* [Exercise requirements] Copy every line of the material below word for word.

* [Source data]

* * * * * * * * *

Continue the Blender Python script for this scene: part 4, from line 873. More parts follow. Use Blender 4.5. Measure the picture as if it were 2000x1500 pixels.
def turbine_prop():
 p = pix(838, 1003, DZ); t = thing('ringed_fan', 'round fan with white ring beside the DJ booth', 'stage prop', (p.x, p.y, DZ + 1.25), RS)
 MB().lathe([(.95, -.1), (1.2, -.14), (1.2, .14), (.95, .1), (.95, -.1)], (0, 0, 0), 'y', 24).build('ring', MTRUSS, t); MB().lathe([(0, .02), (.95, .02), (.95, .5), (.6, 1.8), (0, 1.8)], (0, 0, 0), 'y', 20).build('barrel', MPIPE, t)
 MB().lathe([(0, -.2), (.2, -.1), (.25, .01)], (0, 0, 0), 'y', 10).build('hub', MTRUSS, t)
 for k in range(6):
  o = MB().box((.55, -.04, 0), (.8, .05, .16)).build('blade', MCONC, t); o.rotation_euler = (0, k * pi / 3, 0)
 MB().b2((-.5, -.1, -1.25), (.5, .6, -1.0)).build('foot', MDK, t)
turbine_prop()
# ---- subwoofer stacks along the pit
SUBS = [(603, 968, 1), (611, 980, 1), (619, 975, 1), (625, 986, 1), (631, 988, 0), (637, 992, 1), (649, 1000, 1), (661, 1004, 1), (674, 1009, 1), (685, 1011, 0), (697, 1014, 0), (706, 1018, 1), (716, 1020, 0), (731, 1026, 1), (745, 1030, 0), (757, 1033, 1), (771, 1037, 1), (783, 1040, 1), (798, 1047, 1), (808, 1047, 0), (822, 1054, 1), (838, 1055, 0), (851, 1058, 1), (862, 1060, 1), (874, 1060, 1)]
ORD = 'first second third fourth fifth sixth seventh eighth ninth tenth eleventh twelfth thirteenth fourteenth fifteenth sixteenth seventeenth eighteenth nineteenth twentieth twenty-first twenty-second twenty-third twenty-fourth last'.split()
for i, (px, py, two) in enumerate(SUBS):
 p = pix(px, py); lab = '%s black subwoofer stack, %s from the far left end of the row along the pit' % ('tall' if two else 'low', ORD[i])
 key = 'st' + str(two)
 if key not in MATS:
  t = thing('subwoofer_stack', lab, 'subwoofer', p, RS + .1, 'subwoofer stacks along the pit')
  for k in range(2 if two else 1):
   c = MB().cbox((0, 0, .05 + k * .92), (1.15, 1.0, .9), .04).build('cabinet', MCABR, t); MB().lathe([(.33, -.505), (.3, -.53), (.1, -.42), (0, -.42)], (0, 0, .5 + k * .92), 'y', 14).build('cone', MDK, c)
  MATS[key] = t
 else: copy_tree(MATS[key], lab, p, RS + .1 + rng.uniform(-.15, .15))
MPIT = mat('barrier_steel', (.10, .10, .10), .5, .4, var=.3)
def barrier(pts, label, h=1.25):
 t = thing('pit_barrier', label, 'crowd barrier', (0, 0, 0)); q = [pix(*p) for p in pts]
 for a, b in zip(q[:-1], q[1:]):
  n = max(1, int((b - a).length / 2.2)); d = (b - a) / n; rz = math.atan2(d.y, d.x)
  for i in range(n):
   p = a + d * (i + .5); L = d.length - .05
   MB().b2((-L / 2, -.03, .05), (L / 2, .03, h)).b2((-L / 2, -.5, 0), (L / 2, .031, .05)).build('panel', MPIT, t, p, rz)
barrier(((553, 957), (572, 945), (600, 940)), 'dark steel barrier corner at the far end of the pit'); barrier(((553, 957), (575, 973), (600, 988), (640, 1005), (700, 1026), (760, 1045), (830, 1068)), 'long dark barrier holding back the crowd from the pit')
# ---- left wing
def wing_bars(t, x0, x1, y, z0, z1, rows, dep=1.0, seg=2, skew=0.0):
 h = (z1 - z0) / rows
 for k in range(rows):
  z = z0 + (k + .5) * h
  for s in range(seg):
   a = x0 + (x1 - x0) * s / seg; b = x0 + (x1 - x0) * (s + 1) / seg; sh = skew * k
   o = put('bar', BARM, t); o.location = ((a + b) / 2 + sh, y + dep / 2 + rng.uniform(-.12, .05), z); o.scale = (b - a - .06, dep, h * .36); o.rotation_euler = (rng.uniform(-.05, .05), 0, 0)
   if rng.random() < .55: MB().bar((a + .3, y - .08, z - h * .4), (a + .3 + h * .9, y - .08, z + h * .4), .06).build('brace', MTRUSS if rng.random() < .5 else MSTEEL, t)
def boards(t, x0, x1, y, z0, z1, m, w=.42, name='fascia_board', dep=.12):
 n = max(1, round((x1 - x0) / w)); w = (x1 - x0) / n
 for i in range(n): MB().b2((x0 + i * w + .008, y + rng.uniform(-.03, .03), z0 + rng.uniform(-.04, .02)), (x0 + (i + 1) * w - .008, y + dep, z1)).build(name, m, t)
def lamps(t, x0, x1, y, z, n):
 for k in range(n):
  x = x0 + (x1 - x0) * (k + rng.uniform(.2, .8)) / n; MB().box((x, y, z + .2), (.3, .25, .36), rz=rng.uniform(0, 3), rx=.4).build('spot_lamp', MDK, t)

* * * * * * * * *

* [Complete answer]
Continue the Blender Python script for this scene: part 4, from line 873. More parts follow. Use Blender 4.5. Measure the picture as if it were 2000x1500 pixels.
def turbine_prop():
 p = pix(838, 1003, DZ); t = thing('ringed_fan', 'round fan with white ring beside the DJ booth', 'stage prop', (p.x, p.y, DZ + 1.25), RS)
 MB().lathe([(.95, -.1), (1.2, -.14), (1.2, .14), (.95, .1), (.95, -.1)], (0, 0, 0), 'y', 24).build('ring', MTRUSS, t); MB().lathe([(0, .02), (.95, .02), (.95, .5), (.6, 1.8), (0, 1.8)], (0, 0, 0), 'y', 20).build('barrel', MPIPE, t)
 MB().lathe([(0, -.2), (.2, -.1), (.25, .01)], (0, 0, 0), 'y', 10).build('hub', MTRUSS, t)
 for k in range(6):
  o = MB().box((.55, -.04, 0), (.8, .05, .16)).build('blade', MCONC, t); o.rotation_euler = (0, k * pi / 3, 0)
 MB().b2((-.5, -.1, -1.25), (.5, .6, -1.0)).build('foot', MDK, t)
turbine_prop()
# ---- subwoofer stacks along the pit
SUBS = [(603, 968, 1), (611, 980, 1), (619, 975, 1), (625, 986, 1), (631, 988, 0), (637, 992, 1), (649, 1000, 1), (661, 1004, 1), (674, 1009, 1), (685, 1011, 0), (697, 1014, 0), (706, 1018, 1), (716, 1020, 0), (731, 1026, 1), (745, 1030, 0), (757, 1033, 1), (771, 1037, 1), (783, 1040, 1), (798, 1047, 1), (808, 1047, 0), (822, 1054, 1), (838, 1055, 0), (851, 1058, 1), (862, 1060, 1), (874, 1060, 1)]
ORD = 'first second third fourth fifth sixth seventh eighth ninth tenth eleventh twelfth thirteenth fourteenth fifteenth sixteenth seventeenth eighteenth nineteenth twentieth twenty-first twenty-second twenty-third twenty-fourth last'.split()
for i, (px, py, two) in enumerate(SUBS):
 p = pix(px, py); lab = '%s black subwoofer stack, %s from the far left end of the row along the pit' % ('tall' if two else 'low', ORD[i])
 key = 'st' + str(two)
 if key not in MATS:
  t = thing('subwoofer_stack', lab, 'subwoofer', p, RS + .1, 'subwoofer stacks along the pit')
  for k in range(2 if two else 1):
   c = MB().cbox((0, 0, .05 + k * .92), (1.15, 1.0, .9), .04).build('cabinet', MCABR, t); MB().lathe([(.33, -.505), (.3, -.53), (.1, -.42), (0, -.42)], (0, 0, .5 + k * .92), 'y', 14).build('cone', MDK, c)
  MATS[key] = t
 else: copy_tree(MATS[key], lab, p, RS + .1 + rng.uniform(-.15, .15))
MPIT = mat('barrier_steel', (.10, .10, .10), .5, .4, var=.3)
def barrier(pts, label, h=1.25):
 t = thing('pit_barrier', label, 'crowd barrier', (0, 0, 0)); q = [pix(*p) for p in pts]
 for a, b in zip(q[:-1], q[1:]):
  n = max(1, int((b - a).length / 2.2)); d = (b - a) / n; rz = math.atan2(d.y, d.x)
  for i in range(n):
   p = a + d * (i + .5); L = d.length - .05
   MB().b2((-L / 2, -.03, .05), (L / 2, .03, h)).b2((-L / 2, -.5, 0), (L / 2, .031, .05)).build('panel', MPIT, t, p, rz)
barrier(((553, 957), (572, 945), (600, 940)), 'dark steel barrier corner at the far end of the pit'); barrier(((553, 957), (575, 973), (600, 988), (640, 1005), (700, 1026), (760, 1045), (830, 1068)), 'long dark barrier holding back the crowd from the pit')
# ---- left wing
def wing_bars(t, x0, x1, y, z0, z1, rows, dep=1.0, seg=2, skew=0.0):
 h = (z1 - z0) / rows
 for k in range(rows):
  z = z0 + (k + .5) * h
  for s in range(seg):
   a = x0 + (x1 - x0) * s / seg; b = x0 + (x1 - x0) * (s + 1) / seg; sh = skew * k
   o = put('bar', BARM, t); o.location = ((a + b) / 2 + sh, y + dep / 2 + rng.uniform(-.12, .05), z); o.scale = (b - a - .06, dep, h * .36); o.rotation_euler = (rng.uniform(-.05, .05), 0, 0)
   if rng.random() < .55: MB().bar((a + .3, y - .08, z - h * .4), (a + .3 + h * .9, y - .08, z + h * .4), .06).build('brace', MTRUSS if rng.random() < .5 else MSTEEL, t)
def boards(t, x0, x1, y, z0, z1, m, w=.42, name='fascia_board', dep=.12):
 n = max(1, round((x1 - x0) / w)); w = (x1 - x0) / n
 for i in range(n): MB().b2((x0 + i * w + .008, y + rng.uniform(-.03, .03), z0 + rng.uniform(-.04, .02)), (x0 + (i + 1) * w - .008, y + dep, z1)).build(name, m, t)
def lamps(t, x0, x1, y, z, n):
 for k in range(n):
  x = x0 + (x1 - x0) * (k + rng.uniform(.2, .8)) / n; MB().box((x, y, z + .2), (.3, .25, .36), rz=rng.uniform(0, 3), rx=.4).build('spot_lamp', MDK, t)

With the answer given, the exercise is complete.